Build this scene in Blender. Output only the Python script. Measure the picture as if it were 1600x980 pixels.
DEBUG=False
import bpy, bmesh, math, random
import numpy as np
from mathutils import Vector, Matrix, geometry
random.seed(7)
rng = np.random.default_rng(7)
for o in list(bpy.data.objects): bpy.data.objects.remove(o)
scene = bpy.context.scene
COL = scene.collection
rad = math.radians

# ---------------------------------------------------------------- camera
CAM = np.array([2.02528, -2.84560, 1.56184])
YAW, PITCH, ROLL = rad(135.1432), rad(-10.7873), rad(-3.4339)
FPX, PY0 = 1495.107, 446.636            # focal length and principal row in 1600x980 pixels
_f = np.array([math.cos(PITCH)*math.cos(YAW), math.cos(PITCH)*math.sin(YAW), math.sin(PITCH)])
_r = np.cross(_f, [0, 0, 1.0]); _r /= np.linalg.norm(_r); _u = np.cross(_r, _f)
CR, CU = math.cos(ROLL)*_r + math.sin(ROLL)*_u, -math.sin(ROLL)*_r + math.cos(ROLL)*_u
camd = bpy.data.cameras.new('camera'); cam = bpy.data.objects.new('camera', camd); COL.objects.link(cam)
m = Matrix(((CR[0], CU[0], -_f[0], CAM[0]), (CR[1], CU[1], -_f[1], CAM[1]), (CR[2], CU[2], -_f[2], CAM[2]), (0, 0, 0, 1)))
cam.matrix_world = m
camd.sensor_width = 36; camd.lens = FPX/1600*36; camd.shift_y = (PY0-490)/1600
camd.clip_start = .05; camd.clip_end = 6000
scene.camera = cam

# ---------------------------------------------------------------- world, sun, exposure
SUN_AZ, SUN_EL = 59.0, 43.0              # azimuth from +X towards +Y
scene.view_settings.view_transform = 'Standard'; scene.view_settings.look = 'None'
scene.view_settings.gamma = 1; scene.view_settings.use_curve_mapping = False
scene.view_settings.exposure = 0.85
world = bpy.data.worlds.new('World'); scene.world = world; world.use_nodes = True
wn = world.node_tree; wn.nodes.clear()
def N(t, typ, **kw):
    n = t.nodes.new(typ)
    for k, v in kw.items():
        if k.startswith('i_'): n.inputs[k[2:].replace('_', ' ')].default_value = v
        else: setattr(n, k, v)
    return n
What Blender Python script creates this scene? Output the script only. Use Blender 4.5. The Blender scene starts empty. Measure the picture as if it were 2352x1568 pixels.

·····

INSTRUCTIONS TO FOLLOW:
From the listing above, collect every line that mentions the word "Output".

TASK SOLUTION:
Build this scene in Blender. Output only the Python script. Measure the picture as if it were 1600x980 pixels.
What Blender Python script creates this scene? Output the script only. Use Blender 4.5. The Blender scene starts empty. Measure the picture as if it were 2352x1568 pixels.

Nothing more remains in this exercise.